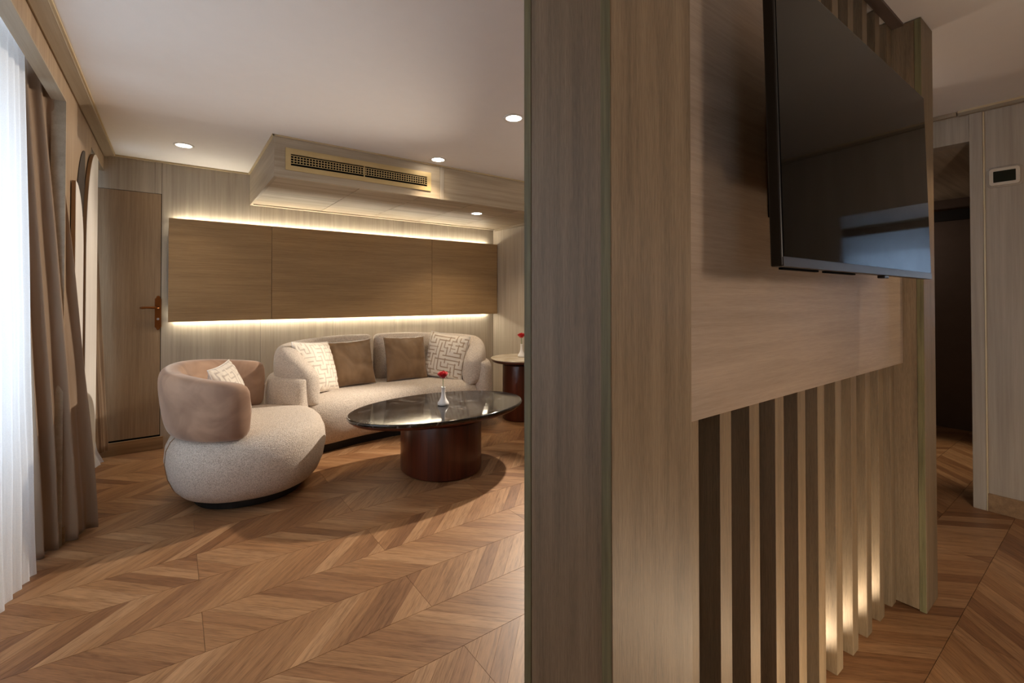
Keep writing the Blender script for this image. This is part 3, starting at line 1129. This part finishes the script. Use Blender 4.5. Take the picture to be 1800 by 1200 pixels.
sp = [(.06, .20), (.062, .13), (.075, .095), (.11, .062), (.18, .025), (.27, .002), (.34, .0), (.385, .018), (.415, .05), (.43, .095), (.436, .15), (.438, .22)]
rings = [seat_ring(i_, z) for z, i_ in sp[:-1]]
rings.append([(p[0], 0.5 * p[1] + 0.5 * 4.10, 0.437) for p in rings[-1]])
rings.append([(p[0], 4.10, 0.438) for p in rings[-1]])
V, F = loft(rings, False)
F.append(tuple(reversed(range(len(plan)))))
obj('seat', V, F, M['boucle'], sofa, smooth=True)
obj('plinth', *loft([seat_ring(i_, z) for z, i_ in [(0, .14), (.062, .135)]]), M['black'], sofa)


# ------------------------------------------------------------------ cushions
def maze(n=13, seed=1, px=7):
    """raster of a key-like print: walls of a random spanning maze, chamfered look"""
    r = random.Random(seed)
    seen = {(0, 0)}
    stack = [(0, 0)]
    open_ = set()
    while stack:
        x, y = stack[-1]
        nb = [(x + dx, y + dy) for dx, dy in ((1, 0), (-1, 0), (0, 1), (0, -1)) if 0 <= x + dx < n and 0 <= y + dy < n and (x + dx, y + dy) not in seen]
        if not nb:
            stack.pop()
            continue
        q = r.choice(nb)
        open_.add(((x, y), q))
        open_.add((q, (x, y)))
        seen.add(q)
        stack.append(q)
    W = n * px
    g = [[0] * W for _ in range(W)]
    for y in range(n):
        for x in range(n):
            for d, (dx, dy) in enumerate(((1, 0), (0, 1))):
                if ((x, y), (x + dx, y + dy)) not in open_:
                    for k in range(px + 2):
                        for w in (-1, 0):
                            if d == 0:
                                X, Y = (x + 1) * px - 1 + w, y * px + k - 1
                            else:
                                X, Y = x * px + k - 1, (y + 1) * px - 1 + w
                            if 0 <= X < W and 0 <= Y < W:
                                g[Y][X] = 1
    return g


def pillow(name, c, right, up, s, thick, mat, label, group, printed=None, h=None, piping=False):
    right, up = Vector(right).normalized(), Vector(up).normalized()
    up = (up - right * up.dot(right)).normalized()
    nrm = right.cross(up)
    h = h or s
    n = 116 if printed else 36
    root = empty(name, Vector(c), label, 'cushion', group)
    V, F = [], []
    idx = {}
    sd = random.random() * 50
    for side in (1, -1):
        for j in range(n + 1):
            for i in range(n + 1):
                u, v = 2 * i / n - 1, 2 * j / n - 1
                rim = i in (0, n) or j in (0, n)
                if side < 0 and rim:
                    idx[(side, i, j)] = idx[(1, i, j)]
                    continue
                pinch = 1 - 0.055 * (1 - v * v) * abs(u) ** 3
                pinch2 = 1 - 0.055 * (1 - u * u) * abs(v) ** 3
                w = max(0.0, (1 - abs(u) ** 2.6)) ** 0.55 * max(0.0, (1 - abs(v) ** 2.6)) ** 0.55
                wr = 0.006 * noise.noise(Vector((u * 2.5 + sd, v * 2.5, side * 3))) + 0.010 * (1 - w) * noise.noise(Vector((u * 7 + sd, v * 7, side)))
                off = side * (thick / 2 * w) + (wr if not rim else 0)
                p = Vector(c) + right * (u * s / 2 * pinch) + up * (v * h / 2 * pinch2) + nrm * off
                idx[(side, i, j)] = len(V)
                V.append(p)
    for side in (1, -1):
        for j in range(n):
            for i in range(n):
                q = [idx[(side, i, j)], idx[(side, i + 1, j)], idx[(side, i + 1, j + 1)], idx[(side, i, j + 1)]]
                F.append(tuple(q if side > 0 else reversed(q)))
    o = obj('cover', V, F, mat, root, smooth=True)
    if printed:
        me = o.data
        ca = me.color_attributes.new('print', 'FLOAT_COLOR', 'POINT')
        cream, line = s2l((232, 222, 208)), s2l(printed[1])
        W = len(printed[0])
        rev = {v: k for k, v in idx.items()}
        for vi in range(len(me.vertices)):
            sd_, i, j = rev[vi]
            X, Y = min(W - 1, int(i / (n + 1) * W)), min(W - 1, int(j / (n + 1) * W))
            ca.data[vi].color = line if printed[0][Y][X] else cream
    if piping:
        ringp = [idx[(1, i, 0)] for i in range(n)] + [idx[(1, n, j)] for j in range(n)] + [idx[(1, i, n)] for i in range(n, 0, -1)] + [idx[(1, 0, j)] for j in range(n, 0, -1)]
        pts = [V[k] for k in ringp] + [V[ringp[0]]]
        obj('piping', *tube(pts[::2], .0035, 6), M['white_board'], root, smooth=True)
    return root


GC = 'cushions on the curved sofa'
TAUPE = (172, 150, 126)
GREYT = (196, 184, 172)
pillow('cushion', (0.925, 3.90, 0.640), (0.78, 0.60, -0.08), (-0.30, 0.18, 0.93), .42, .14, M['print'],
       'cream maze-print cushion leaning on the left arm of the sofa', GC, (maze(12, 5), GREYT), piping=True)
pillow('cushion', (1.245, 4.05, 0.628), (0.98, 0.05, 0.03), (-0.09, 0.28, 0.95), .40, .13, M['satin'],
       'plain brown cushion beside the left maze-print cushion on the sofa', GC)
pillow('cushion', (1.755, 4.06, 0.630), (1.0, 0.02, -0.02), (0.0, 0.26, 0.96), .41, .13, M['satin'],
       'plain brown cushion right of the sofa back seam', GC)
pillow('cushion', (2.10, 3.92, 0.640), (0.52, -0.85, -0.10), (0.20, 0.16, 0.95), .43, .13, M['print'],
       'cream and taupe maze-print cushion leaning on the right arm of the sofa', GC, (maze(12, 9), TAUPE), piping=True)
pillow('cushion', (0.285, 3.29, 0.610), (0.35, 0.94, 0.03), (-0.33, 0.06, 0.94), .38, .13, M['print'],
       'cream maze-print cushion leaning inside the tan armchair back', None, (maze(12, 13), GREYT), piping=True)

# ------------------------------------------------------------------ coffee table
TC = Vector((1.54, 2.945, 0))
tb = empty('coffee_table', TC, 'oval black marble coffee table on a dark red wood drum base', 'coffee table')
TZ = 0.432
A_, B_ = 0.650, 0.422


def ov(a, b, z, n=72):
    return [(TC.x + a * cos(2 * pi * k / n), TC.y + b * sin(2 * pi * k / n), z) for k in range(n)]


obj('marble_top', *loft([ov(A_ - i_, B_ - i_, z) for z, i_ in [(TZ - .022, .006), (TZ - .019, .001), (TZ - .008, 0), (TZ - .002, .003), (TZ, .008)]]), M['marble'], tb)
obj('wood_rim', *loft([ov(A_ - i_, B_ - i_, z) for z, i_ in [(TZ - .052, .055), (TZ - .045, .03), (TZ - .030, .010), (TZ - .0225, .006)]]), M['mahog'], tb)
obj('neck', *loft([ov(a, b, z) for z, a, b in [(TZ - .075, .245, .275), (TZ - .052, .245, .275)]]), M['black'], tb)
obj('drum_base', *loft([ov(a, b, z) for z, a, b in [(0.004, .272, .302), (.010, .276, .306), (TZ - .082, .276, .306), (TZ - .076, .271, .301)]]), M['mahog'], tb)
for me_o in tb.children:
    for p in me_o.data.polygons:
        p.use_smooth = len(p.vertices) == 4
    m_ = me_o.modifiers.new('Bevel', 'BEVEL')
    m_.width = .001
    m_.limit_method = 'ANGLE'

# ------------------------------------------------------------------ side table
SC = Vector((2.795, 3.655, 0))
sb = empty('side_table', SC, 'round cream-topped side table on a dark red wood drum in the corner', 'side table')
SZ = 0.60
obj('stone_top', *lathe([(.292, SZ - .016), (.297, SZ - .012), (.297, SZ - .004), (.292, SZ)], SC, 64), M['cream_marble'], sb)
obj('wood_rim', *lathe([(.270, SZ - .040), (.288, SZ - .030), (.292, SZ - .0165)], SC, 64), M['mahog'], sb)
obj('neck', *lathe([(.160, SZ - .062), (.160, SZ - .040)], SC, 48), M['black'], sb)
obj('drum_base', *lathe([(.176, .002), (.180, .008), (.180, SZ - .068), (.176, SZ - .062)], SC, 64), M['mahog'], sb)
for me_o in sb.children:
    for p in me_o.data.polygons:
        p.use_smooth = len(p.vertices) == 4
    m_ = me_o.modifiers.new('Bevel', 'BEVEL')
    m_.width = .001
    m_.limit_method = 'ANGLE'


# ------------------------------------------------------------------ bud vases and roses
def vase_rose(x, y, z, where, sc_=1.0):
    v = [(.002, .0035), (.030, 0.0), (.038, .003), (.041, .010), (.038, .022), (.028, .036), (.0185, .055), (.0140, .078), (.0125, .100), (.0130, .122), (.0150, .130),
         (.0125, .130), (.0100, .118), (.0095, .090), (.006, .075), (.0015, .074)]
    o = obj('bud_vase', *lathe([(r * sc_, h * sc_) for r, h in v], (x, y, z), 40, caps=False), M['ceramic'], smooth=True,
            label='small white ceramic bud vase on the ' + where, cat='vase', group='white bud vases')
    r = empty('rose', (x, y, z + .10 * sc_), 'single red rose standing in the white vase on the ' + where, 'flower', 'red roses')
    top = z + 0.218 * sc_
    obj('stem', *tube([(x + .001, y, z + .082 * sc_), (x - .001, y, z + .15 * sc_), (x - .003, y, top - .018)], .0024, 8), M['stem'], r, smooth=True)
    rr = random.Random(3)
    c = Vector((x - .003, y, top))
    for ring, (cnt, rad, hgt, tilt) in enumerate([(3, .013, .048, .0), (4, .021, .050, .08), (5, .028, .046, .2), (5, .032, .040, .42)]):
        for k in range(cnt):
            a0 = 2 * pi * (k + .5 * ring) / cnt + rr.uniform(-.2, .2)
            w = 2 * pi / cnt * 0.72
            V, F = [], []
            nu, nv = 6, 5
            for j in range(nv + 1):
                t = j / nv
                for i in range(nu + 1):
                    s = i / nu * 2 - 1
                    a = a0 + s * w * (0.55 + .45 * sin(pi * min(1, .25 + t * .75)))
                    rd = rad * (0.30 + 0.75 * sin(min(1.0, t * 1.15) * pi / 2)) + tilt * .012 * t * t + .0015 * cos(3 * s + ring)
                    zz = -.026 + hgt * t * (1 - .18 * s * s * t) - tilt * .009 * t ** 4
                    V.append((c.x + rd * cos(a) * sc_, c.y + rd * sin(a) * sc_, c.z + zz * sc_))
            for j in range(nv):
                for i in range(nu):
                    a = j * (nu + 1) + i
                    F.append((a, a + 1, a + nu + 2, a + nu + 1))
            pe = obj('petal', V, F, M['rose'], r, smooth=True)
            pe.modifiers.new('Solidify', 'SOLIDIFY').thickness = .0008
    for k in range(4):
        a = 2 * pi * k / 4 + .4
        d = Vector((cos(a), sin(a), 0))
        b0 = Vector((c.x, c.y, c.z - .017 * sc_))
        sd_ = Vector((-d.y, d.x, 0)) * .004
        V = [b0 - sd_ * .6, b0 + sd_ * .6, b0 + d * .012 + sd_ + Vector((0, 0, -.002)), b0 + d * .012 - sd_ + Vector((0, 0, -.002)), b0 + d * .022 + Vector((0, 0, -.010))]
        o2 = obj('sepal', V, [(0, 1, 2, 3), (3, 2, 4)], M['stem'], r)
        o2.modifiers.new('Solidify', 'SOLIDIFY').thickness = .0008
    return r


vase_rose(1.551, 2.935, TZ, 'black coffee table')
vase_rose(2.815, 3.665, SZ, 'round side table')
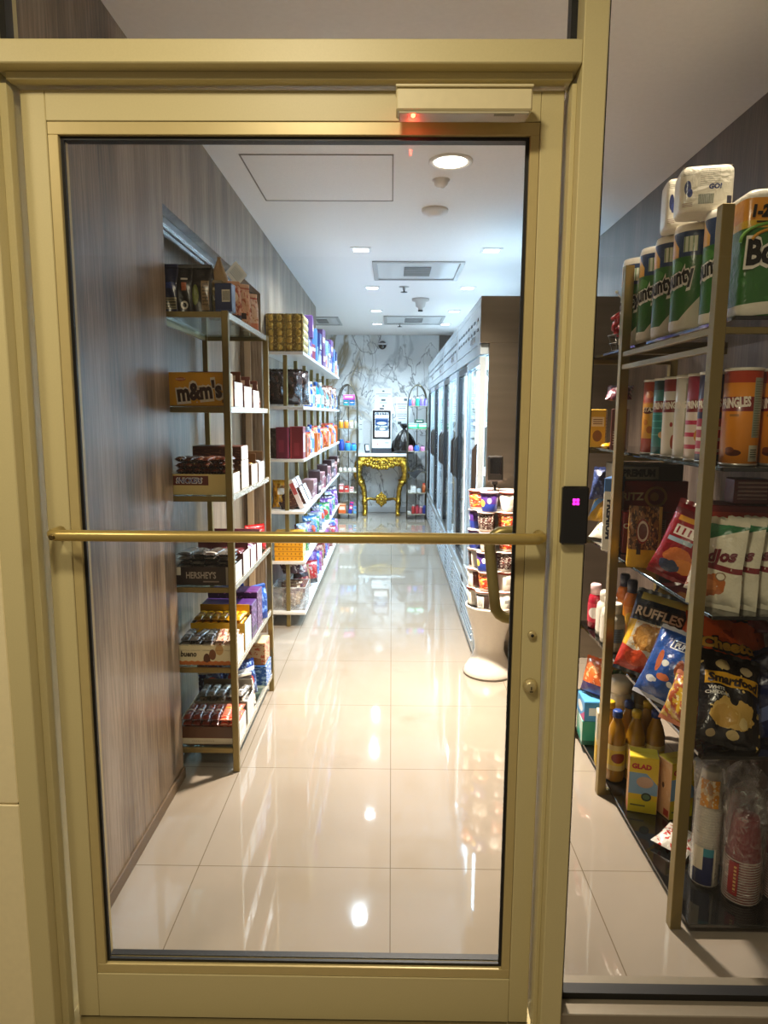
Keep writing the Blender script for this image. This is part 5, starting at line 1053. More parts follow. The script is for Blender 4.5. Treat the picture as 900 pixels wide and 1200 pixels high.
# ---- paper towels
PTOPS=[('r',0,1,.80,.93,'e09a28'),('r',.40,.52,.80,.93,'e0b030'),('d',1,.55,1.03,'1f3a63'),('r',0,1,.93,1,'e8e2d2'),('r',0,1,0,.70,'2f6b2c'),('r',.52,.70,.74,.90,'d8dcc8'),('d',1,-.62,.36,'e4deca'),('r',0,1,.0,.12,'e4deca'),('n',7,.66,'3a7a36')]
PTOPS=[('r',0,1,.12,.74,'2f6a2a'),('n',6,.62,'3b7a34'),('d',1,-.8,.26,'e4deca'),('r',0,1,.72,1,'1f3a63'),('d',-1,.9,.27,'e0a42c'),('r',0,.36,.72,1,'e0a42c'),('r',0,1,.60,.70,'2f6a2a'),('d',0,-1,-.62,'2f6a2a'),('r',.50,.66,.76,.92,'d4dac6'),('s','u',26,.3,.50,.66,.76,.92,'6f8a5a'),('d',1.4,-1,.43,'e4deca'),('r',0,1,0,.10,'e4deca'),('r',0,1,.965,1,'ece6d8')]
def towel():
    t=thing('paper_towel_roll','x','paper towel'); r,h=.062,.298
    ops=[('r',0,1,.10,.78,'2f6a2a'),('n',5,.60,'3b7a34'),('r',0,1,.70,.93,'1f3a63'),('r',.20,.52,.70,.93,'dfa22a'),('d',1.6,1,1.62,'1f3a63'),('r',0,1,.93,1,'ece6d8'),('r',.56,.66,.74,.88,'d4dac6'),('s','u',32,.3,.56,.66,.74,.88,'6f8a5a'),('r',0,1,.0,.70,'2f6a2a'),('d',1.5,-1,.72,'e4deca'),('d',0,1,.42,'2f6a2a') if 0 else ('r',0,1,0,.11,'e4deca'),('e',.50,.62,.06,.05,'4c8a3c')]
    b=MB().lathe([(.018,0),(r*.93,.001),(r,.012),(r*.997,h*.5),(r,h-.014),(r*.94,h-.001),(.022,h-.004),(.020,h-.02)],36,warp=lambda a,z:1+.006*math.sin(7*a+20*z),cap=False)
    rr=lambda x,y,o=.0012:(math.sin(x/r)*(r+o),-math.cos(x/r)*(r+o),y)
    b.text('Bounty',lambda x,y:rr(x,y,.0012),0,.152,.050,1,.09,.12,.22,.124); b.text('Bounty',lambda x,y:rr(x,y,.0022),0,.152,.044,2,.04,.12,.22,.117)
    b.build('wrapper',[art('ece6d8',ops,.3,coat=.3,bump=.15),mat('efe9da',.4),mat('16140f',.4)],t)
    MB().lathe([(.0195,h-.03),(.0195,h-.005),(.017,h-.005),(.017,h-.03)],18,cap=False).build('core',mat('a58a62',.8),t); return t
for k,(x,y) in enumerate([(.897,1.905),(.875,2.052),(.872,2.186),(.872,2.316)]):
    R('pt',towel,f'green paper towel roll, {ORD[k]} from the near gold post on the top black shelf','paper towel',x,y,1.645,face(x,y)-.95,'paper towel rolls on the top shelf')
R('pt',towel,'green paper towel roll just beyond the middle gold post, top black shelf','paper towel',.868,2.475,1.645,face(.87,2.47)-.9)
R('pt',towel,'green paper towel roll half hidden behind the roll by the middle gold post','paper towel',.985,2.50,1.645,face(.98,2.5)-.42)
def soft_box(b,w,d,h,mi=0,e=.28,n=40,tz=.02):
    def ring(s,z):
        o=[]
        for k in range(n):
            a=2*PI*k/n; c,s_=math.cos(a),math.sin(a); o.append((math.copysign(abs(c)**e,c)*w/2*s,math.copysign(abs(s_)**e,s_)*d/2*s,z))
        return o
    zs=[(.0,.80),(.0,.93),(tz*.4,.985),(tz,1),(h*.35,1.0),(h*.65,1.0),(h-tz,1),(h-tz*.4,.98),(h,.90),(h,.6)]
    o=len(b.v)
    for z,s in zs: b.v+=ring(s,z)
    for j in range(len(zs)-1):
        for k in range(n):
            k2=(k+1)%n; q=(o+j*n+k,o+j*n+k2,o+(j+1)*n+k2,o+(j+1)*n+k)
            uv=[(b.v[i][0]/w+.5,b.v[i][2]/h) for i in q]; b.quad(q,mi,uv,True)
    b.quad([o+k for k in range(n-1,-1,-1)],mi,[(.5,0)]*n); b.quad([o+(len(zs)-1)*n+k for k in range(n)],mi,[(.5,1)]*n); return b
t=thing('paper_towel_pack','large green paper towel multipack with orange band, nearest the side glass','paper towel',(1.000,1.775,1.6455),-.05)
w,d,h=.30,.125,.30
b=soft_box(MB(),w,d,h); sf=lambda x,y,o=.0015:(x,-d/2-o,y)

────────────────

### Aim of the exercise
Leave out any pictures and return exactly the lines from the beginning of the data through the line with "obj('plinth', *loft([seat_ring(i_, z)", inclusive.

### Task answer
Keep writing the Blender script for this image. This is part 3, starting at line 1129. This part finishes the script. Use Blender 4.5. Take the picture to be 1800 by 1200 pixels.
sp = [(.06, .20), (.062, .13), (.075, .095), (.11, .062), (.18, .025), (.27, .002), (.34, .0), (.385, .018), (.415, .05), (.43, .095), (.436, .15), (.438, .22)]
rings = [seat_ring(i_, z) for z, i_ in sp[:-1]]
rings.append([(p[0], 0.5 * p[1] + 0.5 * 4.10, 0.437) for p in rings[-1]])
rings.append([(p[0], 4.10, 0.438) for p in rings[-1]])
V, F = loft(rings, False)
F.append(tuple(reversed(range(len(plan)))))
obj('seat', V, F, M['boucle'], sofa, smooth=True)
obj('plinth', *loft([seat_ring(i_, z) for z, i_ in [(0, .14), (.062, .135)]]), M['black'], sofa)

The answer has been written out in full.